About a year ago, I happened upon this statement about the Monitor in the Harvard Business Review – under the charming heading of “do things that don’t interest you”:

“Many things that end up” being meaningful, writes social scientist Joseph Grenny, “have come from conference workshops, articles, or online videos that began as a chore and ended with an insight. My work in Kenya, for example, was heavily influenced by a Christian Science Monitor article I had forced myself to read 10 years earlier. Sometimes, we call things ‘boring’ simply because they lie outside the box we are currently in.”

If you were to come up with a punchline to a joke about the Monitor, that would probably be it. We’re seen as being global, fair, insightful, and perhaps a bit too earnest. We’re the bran muffin of journalism.

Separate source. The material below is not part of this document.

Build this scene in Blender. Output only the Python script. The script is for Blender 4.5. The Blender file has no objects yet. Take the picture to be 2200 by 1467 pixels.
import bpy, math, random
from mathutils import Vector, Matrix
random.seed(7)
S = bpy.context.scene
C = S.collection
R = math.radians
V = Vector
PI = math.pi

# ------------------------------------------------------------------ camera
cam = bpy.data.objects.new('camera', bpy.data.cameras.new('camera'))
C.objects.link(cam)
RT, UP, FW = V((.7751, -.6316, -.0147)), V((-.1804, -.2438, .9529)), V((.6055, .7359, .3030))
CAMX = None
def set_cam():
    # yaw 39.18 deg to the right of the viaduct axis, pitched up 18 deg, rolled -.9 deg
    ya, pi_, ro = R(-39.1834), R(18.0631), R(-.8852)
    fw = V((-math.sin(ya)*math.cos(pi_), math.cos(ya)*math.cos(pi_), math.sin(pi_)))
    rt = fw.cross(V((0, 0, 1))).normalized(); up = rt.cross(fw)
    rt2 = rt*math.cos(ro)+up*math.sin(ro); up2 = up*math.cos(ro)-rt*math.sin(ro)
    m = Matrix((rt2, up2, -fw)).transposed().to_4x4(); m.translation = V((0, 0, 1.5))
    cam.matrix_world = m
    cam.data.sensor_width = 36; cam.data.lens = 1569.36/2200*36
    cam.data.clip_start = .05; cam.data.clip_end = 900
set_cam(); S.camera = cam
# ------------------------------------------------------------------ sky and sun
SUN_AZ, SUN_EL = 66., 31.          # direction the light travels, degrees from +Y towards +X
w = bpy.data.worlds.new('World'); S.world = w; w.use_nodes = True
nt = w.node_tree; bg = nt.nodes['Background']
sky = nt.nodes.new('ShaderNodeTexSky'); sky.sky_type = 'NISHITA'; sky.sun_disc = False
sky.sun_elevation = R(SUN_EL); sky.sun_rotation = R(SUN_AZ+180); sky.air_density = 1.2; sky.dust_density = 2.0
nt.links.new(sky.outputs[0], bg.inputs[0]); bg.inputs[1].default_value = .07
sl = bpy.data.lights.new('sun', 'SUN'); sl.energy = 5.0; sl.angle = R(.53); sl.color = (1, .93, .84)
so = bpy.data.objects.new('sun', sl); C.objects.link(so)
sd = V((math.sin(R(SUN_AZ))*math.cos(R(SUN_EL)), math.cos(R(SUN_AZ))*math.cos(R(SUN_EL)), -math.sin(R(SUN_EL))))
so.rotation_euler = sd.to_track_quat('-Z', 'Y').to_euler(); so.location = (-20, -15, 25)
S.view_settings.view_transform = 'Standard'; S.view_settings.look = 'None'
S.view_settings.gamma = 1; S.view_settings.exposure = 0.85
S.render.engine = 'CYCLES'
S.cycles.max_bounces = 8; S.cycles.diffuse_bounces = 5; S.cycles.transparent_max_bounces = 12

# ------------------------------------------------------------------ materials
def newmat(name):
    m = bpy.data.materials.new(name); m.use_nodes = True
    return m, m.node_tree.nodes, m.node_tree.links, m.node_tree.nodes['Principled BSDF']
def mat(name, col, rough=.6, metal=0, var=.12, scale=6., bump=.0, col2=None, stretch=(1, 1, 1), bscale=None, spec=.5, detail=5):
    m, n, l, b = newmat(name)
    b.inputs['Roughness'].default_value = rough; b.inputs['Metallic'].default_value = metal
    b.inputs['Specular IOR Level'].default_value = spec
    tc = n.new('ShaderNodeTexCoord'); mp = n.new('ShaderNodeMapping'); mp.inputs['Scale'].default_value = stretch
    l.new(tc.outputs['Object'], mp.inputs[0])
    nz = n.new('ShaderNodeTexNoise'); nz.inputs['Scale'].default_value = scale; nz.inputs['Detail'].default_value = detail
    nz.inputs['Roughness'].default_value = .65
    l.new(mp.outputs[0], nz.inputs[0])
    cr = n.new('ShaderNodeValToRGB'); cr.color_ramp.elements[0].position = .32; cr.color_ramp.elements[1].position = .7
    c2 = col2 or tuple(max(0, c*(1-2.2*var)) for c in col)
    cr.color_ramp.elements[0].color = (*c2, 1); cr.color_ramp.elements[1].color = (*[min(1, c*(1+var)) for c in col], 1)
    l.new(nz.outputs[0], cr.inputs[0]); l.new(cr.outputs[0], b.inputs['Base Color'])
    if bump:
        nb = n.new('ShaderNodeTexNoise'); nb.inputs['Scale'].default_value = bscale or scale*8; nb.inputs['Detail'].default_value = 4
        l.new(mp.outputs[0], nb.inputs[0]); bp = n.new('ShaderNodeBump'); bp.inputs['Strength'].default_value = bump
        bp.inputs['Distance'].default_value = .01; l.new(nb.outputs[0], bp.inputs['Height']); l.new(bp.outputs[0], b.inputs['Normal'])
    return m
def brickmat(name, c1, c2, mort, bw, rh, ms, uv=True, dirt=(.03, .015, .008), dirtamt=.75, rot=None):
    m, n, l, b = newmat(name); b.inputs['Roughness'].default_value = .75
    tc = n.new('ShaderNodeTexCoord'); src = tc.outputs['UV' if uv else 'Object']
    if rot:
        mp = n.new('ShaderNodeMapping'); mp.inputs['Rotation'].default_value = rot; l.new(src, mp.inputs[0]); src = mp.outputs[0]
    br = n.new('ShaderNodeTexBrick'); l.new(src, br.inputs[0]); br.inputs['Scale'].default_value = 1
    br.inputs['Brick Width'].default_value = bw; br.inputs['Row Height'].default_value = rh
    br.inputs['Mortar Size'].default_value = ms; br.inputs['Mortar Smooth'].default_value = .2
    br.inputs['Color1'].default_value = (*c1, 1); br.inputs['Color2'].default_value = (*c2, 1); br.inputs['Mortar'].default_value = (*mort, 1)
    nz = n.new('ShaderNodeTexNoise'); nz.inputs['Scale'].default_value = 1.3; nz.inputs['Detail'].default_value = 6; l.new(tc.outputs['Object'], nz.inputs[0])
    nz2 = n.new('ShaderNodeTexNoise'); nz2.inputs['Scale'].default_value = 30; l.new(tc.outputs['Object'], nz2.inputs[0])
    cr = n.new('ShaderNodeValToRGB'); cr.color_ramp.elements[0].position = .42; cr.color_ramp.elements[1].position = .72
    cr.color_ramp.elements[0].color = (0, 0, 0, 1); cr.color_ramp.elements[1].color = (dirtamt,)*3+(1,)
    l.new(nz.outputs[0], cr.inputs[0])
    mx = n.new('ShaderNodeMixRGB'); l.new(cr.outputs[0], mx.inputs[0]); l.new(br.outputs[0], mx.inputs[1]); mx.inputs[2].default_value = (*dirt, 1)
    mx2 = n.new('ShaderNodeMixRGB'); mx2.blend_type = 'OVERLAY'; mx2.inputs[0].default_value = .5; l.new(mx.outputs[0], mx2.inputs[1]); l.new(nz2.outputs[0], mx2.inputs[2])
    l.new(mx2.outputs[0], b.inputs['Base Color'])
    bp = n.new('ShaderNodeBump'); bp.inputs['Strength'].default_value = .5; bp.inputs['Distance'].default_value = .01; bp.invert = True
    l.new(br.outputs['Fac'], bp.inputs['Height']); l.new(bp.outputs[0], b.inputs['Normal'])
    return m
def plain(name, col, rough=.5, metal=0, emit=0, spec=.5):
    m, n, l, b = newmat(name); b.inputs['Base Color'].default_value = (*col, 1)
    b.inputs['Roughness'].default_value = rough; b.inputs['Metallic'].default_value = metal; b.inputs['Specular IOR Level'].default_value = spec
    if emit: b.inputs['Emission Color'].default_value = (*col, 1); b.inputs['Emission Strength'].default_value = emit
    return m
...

But you know what? We change lives. And I’m going to argue that we change lives precisely because we force open that too-small box that most human beings think they live in.

The Monitor is a peculiar little publication that’s hard for the world to figure out. We’re run by a church, but we’re not only for church members and we’re not about converting people. We’re known as being fair even as the world becomes as polarized as at any time since the newspaper’s founding in 1908.

We have a mission beyond circulation, we want to bridge divides. We’re about kicking down the door of thought everywhere and saying, “You are bigger and more capable than you realize. And we can prove it.”